(INPUT FOR THIS TASK):
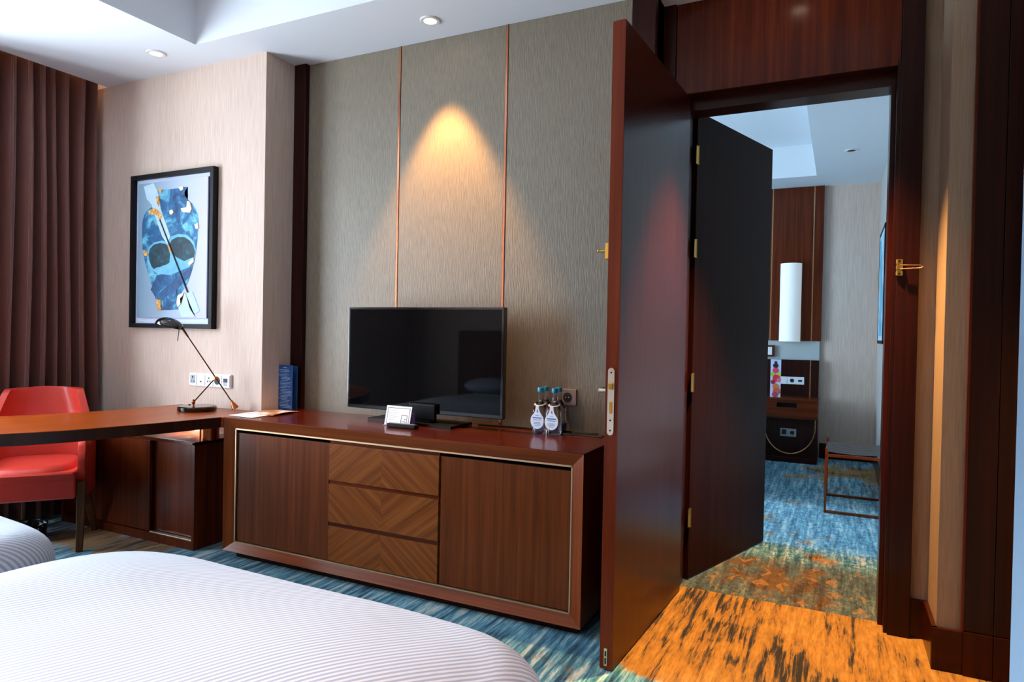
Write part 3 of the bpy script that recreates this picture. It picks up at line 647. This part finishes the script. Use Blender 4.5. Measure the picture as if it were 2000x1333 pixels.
obj('counterweight', MB().cyl(cw0, cw1, .006, .021, n=24).sph(cw0, .007), 'copper', lm, smooth=True)
# half-shell shade, elongated, open underneath
def shade():
    t = MB(); ax = (Vector((-3.51, 2.558, 1.246))-Vector((-3.391, 2.616, 1.214))); L = ax.length*.56; ax.normalize(); c = (Vector((-3.51, 2.558, 1.246))+Vector((-3.391, 2.616, 1.214)))/2
    side = ax.cross(Vector((0, 0, 1))).normalized(); up = side.cross(ax).normalized()
    def f(u, v):
        th = math.pi*u; ph = math.pi*v
        x = math.cos(ph); r = math.sin(ph)**.8 if 0 < v < 1 else 0
        return c+ax*(x*L)+side*(math.cos(th)*r*.056)+up*(math.sin(th)*r*.050)
    t.grid(20, 24, f); return t
sh = obj('lamp_shade', shade(), 'black', lm, smooth=True, angle=180); sm = sh.modifiers.new('s', 'SOLIDIFY'); sm.thickness = .002
obj('shade_pin', MB().cyl((-3.399, 2.612, 1.215), (-3.406, 2.608, 1.149), .0024, n=8), 'blackm', lm)

# ------------------------------------------------------------------ armchair (local frame: front is -Y)
CHR = math.radians(50)
ch = empty('armchair', (-4.03, 2.20, 0), 'coral red leather barrel armchair with wooden legs, pulled up behind the curved desk', 'chair', rot=CHR)
b = MB().box(-.236, .236, -.285, .22, .295, .405, .02, 3); obj('seat_base', b, 'skin', ch, local=True, smooth=True)
def cush(u, v):
    th = 2*math.pi*u; r = min(1, v*1.0)
    sx = abs(math.cos(th))**.55*(1 if math.cos(th) > 0 else -1); sy = abs(math.sin(th))**.55*(1 if math.sin(th) > 0 else -1)
    return (sx*.236*r, -.03+sy*.256*r, .475-.05*max(0, r-.75)/.25*(max(0, r-.75)/.25)-.012*r*r)
b = MB().grid(64, 16, cush, True); b.lathe([(.001, .400), (.001, .401)], n=3)
obj('seat_cushion', b, 'skin', ch, local=True, smooth=True, angle=180)
obj('cushion_side', MB().box(-.236, .236, -.286, .215, .39, .44, .02, 3), 'skin', ch, local=True, smooth=True)
def shell(u, v):
    s = 2*u-1; t = abs(s); k = math.copysign(1, s)
    # plan curve: straight arms then a rounded back
    if t > .55: q = (t-.55)/.45; x = .278-.008*q; y = .04-q*.27
    else:
        q = t/.55; th = q*math.pi/2; x = .278*math.sin(th)**.72; y = .04+.225*math.cos(th)**.72 if q < 1 else .04
    e = min(1, max(0, (t-.36)/.16)); e = e*e*(3-2*e)
    top = .852*(1-e)+.595*e
    if t > .9: top -= .10*((t-.9)/.1)**2.2
    bot = .285+ (.13*((t-.9)/.1)**2 if t > .9 else 0)
    z = bot+(top-bot)*v
    if z > .56: x *= 1-.8*(z-.56)
    lean = .075*max(0, (z-.45)/.4)*max(0, 1-t/.55)
    flare = 1
    return (k*x*flare, y+lean, z)
so = obj('chair_back', MB().grid(90, 22, shell), 'skin', ch, local=True, smooth=True, angle=180)
md = so.modifiers.new('s', 'SOLIDIFY'); md.thickness = .035; md.offset = -1
md = so.modifiers.new('b', 'BEVEL'); md.width = .012; md.segments = 3; md.limit_method = 'ANGLE'; md.angle_limit = math.radians(50)
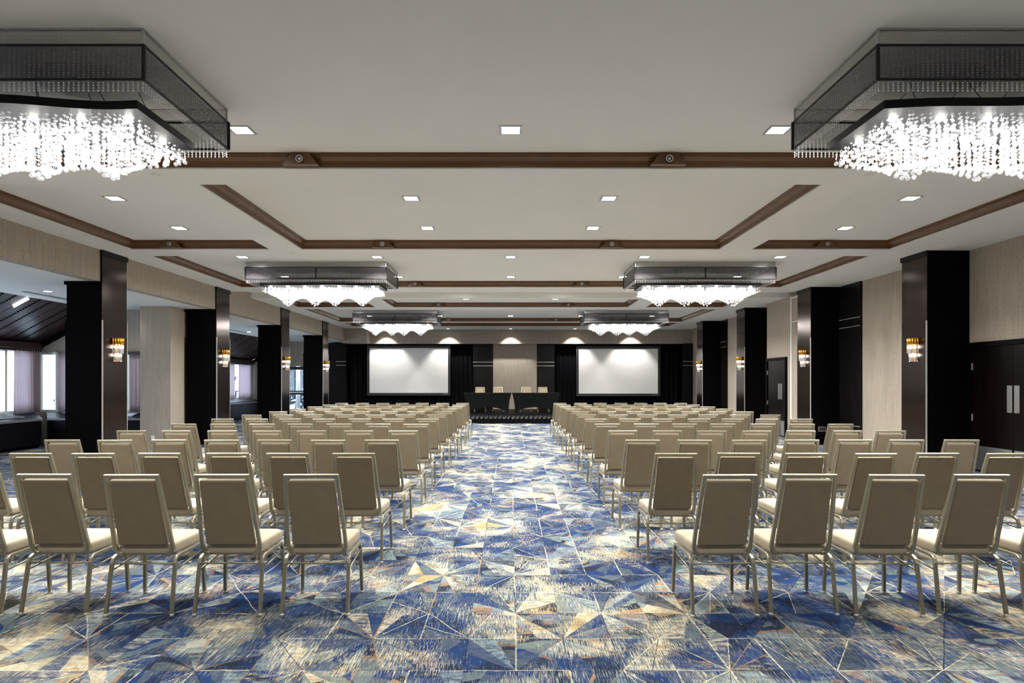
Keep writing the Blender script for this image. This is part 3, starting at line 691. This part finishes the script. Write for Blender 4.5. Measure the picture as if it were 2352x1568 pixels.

(TASK GOAL): Return the entries unchanged, save for the pictures, which do not belong in the copy.

(RESPONSE BELOW):
Write part 3 of the bpy script that recreates this picture. It picks up at line 647. This part finishes the script. Use Blender 4.5. Measure the picture as if it were 2000x1333 pixels.
obj('counterweight', MB().cyl(cw0, cw1, .006, .021, n=24).sph(cw0, .007), 'copper', lm, smooth=True)
# half-shell shade, elongated, open underneath
def shade():
    t = MB(); ax = (Vector((-3.51, 2.558, 1.246))-Vector((-3.391, 2.616, 1.214))); L = ax.length*.56; ax.normalize(); c = (Vector((-3.51, 2.558, 1.246))+Vector((-3.391, 2.616, 1.214)))/2
    side = ax.cross(Vector((0, 0, 1))).normalized(); up = side.cross(ax).normalized()
    def f(u, v):
        th = math.pi*u; ph = math.pi*v
        x = math.cos(ph); r = math.sin(ph)**.8 if 0 < v < 1 else 0
        return c+ax*(x*L)+side*(math.cos(th)*r*.056)+up*(math.sin(th)*r*.050)
    t.grid(20, 24, f); return t
sh = obj('lamp_shade', shade(), 'black', lm, smooth=True, angle=180); sm = sh.modifiers.new('s', 'SOLIDIFY'); sm.thickness = .002
obj('shade_pin', MB().cyl((-3.399, 2.612, 1.215), (-3.406, 2.608, 1.149), .0024, n=8), 'blackm', lm)

# ------------------------------------------------------------------ armchair (local frame: front is -Y)
CHR = math.radians(50)
ch = empty('armchair', (-4.03, 2.20, 0), 'coral red leather barrel armchair with wooden legs, pulled up behind the curved desk', 'chair', rot=CHR)
b = MB().box(-.236, .236, -.285, .22, .295, .405, .02, 3); obj('seat_base', b, 'skin', ch, local=True, smooth=True)
def cush(u, v):
    th = 2*math.pi*u; r = min(1, v*1.0)
    sx = abs(math.cos(th))**.55*(1 if math.cos(th) > 0 else -1); sy = abs(math.sin(th))**.55*(1 if math.sin(th) > 0 else -1)
    return (sx*.236*r, -.03+sy*.256*r, .475-.05*max(0, r-.75)/.25*(max(0, r-.75)/.25)-.012*r*r)
b = MB().grid(64, 16, cush, True); b.lathe([(.001, .400), (.001, .401)], n=3)
obj('seat_cushion', b, 'skin', ch, local=True, smooth=True, angle=180)
obj('cushion_side', MB().box(-.236, .236, -.286, .215, .39, .44, .02, 3), 'skin', ch, local=True, smooth=True)
def shell(u, v):
    s = 2*u-1; t = abs(s); k = math.copysign(1, s)
    # plan curve: straight arms then a rounded back
    if t > .55: q = (t-.55)/.45; x = .278-.008*q; y = .04-q*.27
    else:
        q = t/.55; th = q*math.pi/2; x = .278*math.sin(th)**.72; y = .04+.225*math.cos(th)**.72 if q < 1 else .04
    e = min(1, max(0, (t-.36)/.16)); e = e*e*(3-2*e)
    top = .852*(1-e)+.595*e
    if t > .9: top -= .10*((t-.9)/.1)**2.2
    bot = .285+ (.13*((t-.9)/.1)**2 if t > .9 else 0)
    z = bot+(top-bot)*v
    if z > .56: x *= 1-.8*(z-.56)
    lean = .075*max(0, (z-.45)/.4)*max(0, 1-t/.55)
    flare = 1
    return (k*x*flare, y+lean, z)
so = obj('chair_back', MB().grid(90, 22, shell), 'skin', ch, local=True, smooth=True, angle=180)
md = so.modifiers.new('s', 'SOLIDIFY'); md.thickness = .035; md.offset = -1
md = so.modifiers.new('b', 'BEVEL'); md.width = .012; md.segments = 3; md.limit_method = 'ANGLE'; md.angle_limit = math.radians(50)
Keep writing the Blender script for this image. This is part 3, starting at line 691. This part finishes the script. Write for Blender 4.5. Measure the picture as if it were 2352x1568 pixels.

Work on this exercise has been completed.